> [Written task] Print the data that follows exactly.

# # #

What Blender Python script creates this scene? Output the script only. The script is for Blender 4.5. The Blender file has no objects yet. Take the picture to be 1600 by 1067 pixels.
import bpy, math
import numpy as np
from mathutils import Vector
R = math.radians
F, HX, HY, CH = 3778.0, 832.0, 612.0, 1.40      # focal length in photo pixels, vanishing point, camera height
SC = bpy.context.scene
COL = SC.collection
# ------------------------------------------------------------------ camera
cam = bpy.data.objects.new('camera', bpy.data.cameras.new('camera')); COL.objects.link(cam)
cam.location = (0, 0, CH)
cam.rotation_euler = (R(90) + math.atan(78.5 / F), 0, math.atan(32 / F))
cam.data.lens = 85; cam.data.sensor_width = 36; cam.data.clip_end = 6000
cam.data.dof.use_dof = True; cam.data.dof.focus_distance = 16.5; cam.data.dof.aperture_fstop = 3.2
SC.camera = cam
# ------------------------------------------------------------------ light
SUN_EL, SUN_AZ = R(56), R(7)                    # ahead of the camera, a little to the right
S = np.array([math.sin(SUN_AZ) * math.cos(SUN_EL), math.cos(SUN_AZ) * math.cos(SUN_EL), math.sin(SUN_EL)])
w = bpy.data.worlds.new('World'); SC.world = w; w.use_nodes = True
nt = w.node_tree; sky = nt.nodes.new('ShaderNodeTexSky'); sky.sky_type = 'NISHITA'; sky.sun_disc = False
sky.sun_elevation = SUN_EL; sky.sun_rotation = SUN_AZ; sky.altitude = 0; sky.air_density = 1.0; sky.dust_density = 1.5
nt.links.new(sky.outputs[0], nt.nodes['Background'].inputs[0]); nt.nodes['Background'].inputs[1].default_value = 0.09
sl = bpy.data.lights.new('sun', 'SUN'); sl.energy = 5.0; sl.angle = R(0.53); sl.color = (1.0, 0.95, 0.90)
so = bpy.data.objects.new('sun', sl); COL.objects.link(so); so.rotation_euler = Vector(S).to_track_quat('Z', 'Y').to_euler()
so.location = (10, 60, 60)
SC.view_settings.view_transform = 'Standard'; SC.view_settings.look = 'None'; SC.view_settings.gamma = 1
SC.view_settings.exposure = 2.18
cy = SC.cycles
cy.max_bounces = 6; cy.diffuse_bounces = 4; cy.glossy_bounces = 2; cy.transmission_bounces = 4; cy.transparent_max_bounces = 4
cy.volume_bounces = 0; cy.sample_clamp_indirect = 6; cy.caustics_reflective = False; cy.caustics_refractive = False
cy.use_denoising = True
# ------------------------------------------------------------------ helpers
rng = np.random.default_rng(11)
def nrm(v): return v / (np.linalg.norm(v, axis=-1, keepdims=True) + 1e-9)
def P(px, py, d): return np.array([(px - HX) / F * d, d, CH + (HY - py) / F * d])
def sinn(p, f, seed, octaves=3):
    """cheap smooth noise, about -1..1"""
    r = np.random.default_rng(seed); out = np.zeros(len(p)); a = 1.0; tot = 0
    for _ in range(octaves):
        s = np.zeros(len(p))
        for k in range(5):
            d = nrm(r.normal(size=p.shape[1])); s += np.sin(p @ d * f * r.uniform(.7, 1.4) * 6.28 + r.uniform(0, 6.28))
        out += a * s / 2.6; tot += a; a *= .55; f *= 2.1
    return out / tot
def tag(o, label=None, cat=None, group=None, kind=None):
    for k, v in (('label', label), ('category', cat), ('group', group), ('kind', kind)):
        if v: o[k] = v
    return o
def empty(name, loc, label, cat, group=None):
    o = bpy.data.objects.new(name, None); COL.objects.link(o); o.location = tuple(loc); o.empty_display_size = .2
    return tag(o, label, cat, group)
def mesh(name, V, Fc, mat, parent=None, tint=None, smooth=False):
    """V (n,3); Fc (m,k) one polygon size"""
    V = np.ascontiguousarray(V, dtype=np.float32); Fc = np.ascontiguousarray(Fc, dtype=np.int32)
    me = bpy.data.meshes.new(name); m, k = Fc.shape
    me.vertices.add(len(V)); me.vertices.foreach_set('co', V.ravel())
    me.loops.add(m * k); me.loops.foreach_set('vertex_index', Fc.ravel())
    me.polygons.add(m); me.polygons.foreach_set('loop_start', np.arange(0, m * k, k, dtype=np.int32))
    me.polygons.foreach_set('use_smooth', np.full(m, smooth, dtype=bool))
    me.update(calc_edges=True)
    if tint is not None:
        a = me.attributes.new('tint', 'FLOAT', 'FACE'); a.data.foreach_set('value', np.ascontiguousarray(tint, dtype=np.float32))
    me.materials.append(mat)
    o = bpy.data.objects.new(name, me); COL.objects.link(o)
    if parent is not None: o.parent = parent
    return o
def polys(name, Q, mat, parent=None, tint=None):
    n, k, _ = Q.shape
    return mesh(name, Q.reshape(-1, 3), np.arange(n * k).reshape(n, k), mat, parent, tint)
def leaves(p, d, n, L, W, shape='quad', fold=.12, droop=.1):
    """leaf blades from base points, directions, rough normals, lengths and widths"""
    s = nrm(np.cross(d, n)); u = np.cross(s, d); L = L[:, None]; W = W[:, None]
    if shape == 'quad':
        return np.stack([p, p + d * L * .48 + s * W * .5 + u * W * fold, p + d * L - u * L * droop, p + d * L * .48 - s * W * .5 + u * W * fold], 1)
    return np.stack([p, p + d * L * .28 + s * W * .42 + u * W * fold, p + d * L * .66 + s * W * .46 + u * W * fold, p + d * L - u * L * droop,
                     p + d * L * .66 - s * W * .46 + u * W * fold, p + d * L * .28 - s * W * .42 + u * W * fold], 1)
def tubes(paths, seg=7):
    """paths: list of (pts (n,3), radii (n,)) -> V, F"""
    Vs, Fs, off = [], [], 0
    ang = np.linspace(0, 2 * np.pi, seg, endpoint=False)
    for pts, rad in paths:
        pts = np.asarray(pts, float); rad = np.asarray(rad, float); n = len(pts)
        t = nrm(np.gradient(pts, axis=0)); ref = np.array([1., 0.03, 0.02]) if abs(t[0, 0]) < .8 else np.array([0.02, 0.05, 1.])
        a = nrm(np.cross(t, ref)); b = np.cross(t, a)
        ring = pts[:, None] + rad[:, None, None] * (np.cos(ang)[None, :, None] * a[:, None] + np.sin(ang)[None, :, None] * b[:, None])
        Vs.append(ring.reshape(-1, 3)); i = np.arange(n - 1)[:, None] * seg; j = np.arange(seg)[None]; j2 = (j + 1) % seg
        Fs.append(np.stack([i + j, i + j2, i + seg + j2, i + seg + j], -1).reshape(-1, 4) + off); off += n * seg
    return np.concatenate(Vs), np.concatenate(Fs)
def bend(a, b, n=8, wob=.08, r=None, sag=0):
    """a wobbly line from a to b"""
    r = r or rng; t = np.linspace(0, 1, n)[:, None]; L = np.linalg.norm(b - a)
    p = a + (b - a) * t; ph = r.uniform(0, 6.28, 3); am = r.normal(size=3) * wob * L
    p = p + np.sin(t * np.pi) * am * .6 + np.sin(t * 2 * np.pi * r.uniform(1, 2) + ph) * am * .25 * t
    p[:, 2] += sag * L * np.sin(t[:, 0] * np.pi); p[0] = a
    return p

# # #

> [The response]
What Blender Python script creates this scene? Output the script only. The script is for Blender 4.5. The Blender file has no objects yet. Take the picture to be 1600 by 1067 pixels.
import bpy, math
import numpy as np
from mathutils import Vector
R = math.radians
F, HX, HY, CH = 3778.0, 832.0, 612.0, 1.40      # focal length in photo pixels, vanishing point, camera height
SC = bpy.context.scene
COL = SC.collection
# ------------------------------------------------------------------ camera
cam = bpy.data.objects.new('camera', bpy.data.cameras.new('camera')); COL.objects.link(cam)
cam.location = (0, 0, CH)
cam.rotation_euler = (R(90) + math.atan(78.5 / F), 0, math.atan(32 / F))
cam.data.lens = 85; cam.data.sensor_width = 36; cam.data.clip_end = 6000
cam.data.dof.use_dof = True; cam.data.dof.focus_distance = 16.5; cam.data.dof.aperture_fstop = 3.2
SC.camera = cam
# ------------------------------------------------------------------ light
SUN_EL, SUN_AZ = R(56), R(7)                    # ahead of the camera, a little to the right
S = np.array([math.sin(SUN_AZ) * math.cos(SUN_EL), math.cos(SUN_AZ) * math.cos(SUN_EL), math.sin(SUN_EL)])
w = bpy.data.worlds.new('World'); SC.world = w; w.use_nodes = True
nt = w.node_tree; sky = nt.nodes.new('ShaderNodeTexSky'); sky.sky_type = 'NISHITA'; sky.sun_disc = False
sky.sun_elevation = SUN_EL; sky.sun_rotation = SUN_AZ; sky.altitude = 0; sky.air_density = 1.0; sky.dust_density = 1.5
nt.links.new(sky.outputs[0], nt.nodes['Background'].inputs[0]); nt.nodes['Background'].inputs[1].default_value = 0.09
sl = bpy.data.lights.new('sun', 'SUN'); sl.energy = 5.0; sl.angle = R(0.53); sl.color = (1.0, 0.95, 0.90)
so = bpy.data.objects.new('sun', sl); COL.objects.link(so); so.rotation_euler = Vector(S).to_track_quat('Z', 'Y').to_euler()
so.location = (10, 60, 60)
SC.view_settings.view_transform = 'Standard'; SC.view_settings.look = 'None'; SC.view_settings.gamma = 1
SC.view_settings.exposure = 2.18
cy = SC.cycles
cy.max_bounces = 6; cy.diffuse_bounces = 4; cy.glossy_bounces = 2; cy.transmission_bounces = 4; cy.transparent_max_bounces = 4
cy.volume_bounces = 0; cy.sample_clamp_indirect = 6; cy.caustics_reflective = False; cy.caustics_refractive = False
cy.use_denoising = True
# ------------------------------------------------------------------ helpers
rng = np.random.default_rng(11)
def nrm(v): return v / (np.linalg.norm(v, axis=-1, keepdims=True) + 1e-9)
def P(px, py, d): return np.array([(px - HX) / F * d, d, CH + (HY - py) / F * d])
def sinn(p, f, seed, octaves=3):
    """cheap smooth noise, about -1..1"""
    r = np.random.default_rng(seed); out = np.zeros(len(p)); a = 1.0; tot = 0
    for _ in range(octaves):
        s = np.zeros(len(p))
        for k in range(5):
            d = nrm(r.normal(size=p.shape[1])); s += np.sin(p @ d * f * r.uniform(.7, 1.4) * 6.28 + r.uniform(0, 6.28))
        out += a * s / 2.6; tot += a; a *= .55; f *= 2.1
    return out / tot
def tag(o, label=None, cat=None, group=None, kind=None):
    for k, v in (('label', label), ('category', cat), ('group', group), ('kind', kind)):
        if v: o[k] = v
    return o
def empty(name, loc, label, cat, group=None):
    o = bpy.data.objects.new(name, None); COL.objects.link(o); o.location = tuple(loc); o.empty_display_size = .2
    return tag(o, label, cat, group)
def mesh(name, V, Fc, mat, parent=None, tint=None, smooth=False):
    """V (n,3); Fc (m,k) one polygon size"""
    V = np.ascontiguousarray(V, dtype=np.float32); Fc = np.ascontiguousarray(Fc, dtype=np.int32)
    me = bpy.data.meshes.new(name); m, k = Fc.shape
    me.vertices.add(len(V)); me.vertices.foreach_set('co', V.ravel())
    me.loops.add(m * k); me.loops.foreach_set('vertex_index', Fc.ravel())
    me.polygons.add(m); me.polygons.foreach_set('loop_start', np.arange(0, m * k, k, dtype=np.int32))
    me.polygons.foreach_set('use_smooth', np.full(m, smooth, dtype=bool))
    me.update(calc_edges=True)
    if tint is not None:
        a = me.attributes.new('tint', 'FLOAT', 'FACE'); a.data.foreach_set('value', np.ascontiguousarray(tint, dtype=np.float32))
    me.materials.append(mat)
    o = bpy.data.objects.new(name, me); COL.objects.link(o)
    if parent is not None: o.parent = parent
    return o
def polys(name, Q, mat, parent=None, tint=None):
    n, k, _ = Q.shape
    return mesh(name, Q.reshape(-1, 3), np.arange(n * k).reshape(n, k), mat, parent, tint)
def leaves(p, d, n, L, W, shape='quad', fold=.12, droop=.1):
    """leaf blades from base points, directions, rough normals, lengths and widths"""
    s = nrm(np.cross(d, n)); u = np.cross(s, d); L = L[:, None]; W = W[:, None]
    if shape == 'quad':
        return np.stack([p, p + d * L * .48 + s * W * .5 + u * W * fold, p + d * L - u * L * droop, p + d * L * .48 - s * W * .5 + u * W * fold], 1)
    return np.stack([p, p + d * L * .28 + s * W * .42 + u * W * fold, p + d * L * .66 + s * W * .46 + u * W * fold, p + d * L - u * L * droop,
                     p + d * L * .66 - s * W * .46 + u * W * fold, p + d * L * .28 - s * W * .42 + u * W * fold], 1)
def tubes(paths, seg=7):
    """paths: list of (pts (n,3), radii (n,)) -> V, F"""
    Vs, Fs, off = [], [], 0
    ang = np.linspace(0, 2 * np.pi, seg, endpoint=False)
    for pts, rad in paths:
        pts = np.asarray(pts, float); rad = np.asarray(rad, float); n = len(pts)
        t = nrm(np.gradient(pts, axis=0)); ref = np.array([1., 0.03, 0.02]) if abs(t[0, 0]) < .8 else np.array([0.02, 0.05, 1.])
        a = nrm(np.cross(t, ref)); b = np.cross(t, a)
        ring = pts[:, None] + rad[:, None, None] * (np.cos(ang)[None, :, None] * a[:, None] + np.sin(ang)[None, :, None] * b[:, None])
        Vs.append(ring.reshape(-1, 3)); i = np.arange(n - 1)[:, None] * seg; j = np.arange(seg)[None]; j2 = (j + 1) % seg
        Fs.append(np.stack([i + j, i + j2, i + seg + j2, i + seg + j], -1).reshape(-1, 4) + off); off += n * seg
    return np.concatenate(Vs), np.concatenate(Fs)
def bend(a, b, n=8, wob=.08, r=None, sag=0):
    """a wobbly line from a to b"""
    r = r or rng; t = np.linspace(0, 1, n)[:, None]; L = np.linalg.norm(b - a)
    p = a + (b - a) * t; ph = r.uniform(0, 6.28, 3); am = r.normal(size=3) * wob * L
    p = p + np.sin(t * np.pi) * am * .6 + np.sin(t * 2 * np.pi * r.uniform(1, 2) + ph) * am * .25 * t
    p[:, 2] += sag * L * np.sin(t[:, 0] * np.pi); p[0] = a
    return p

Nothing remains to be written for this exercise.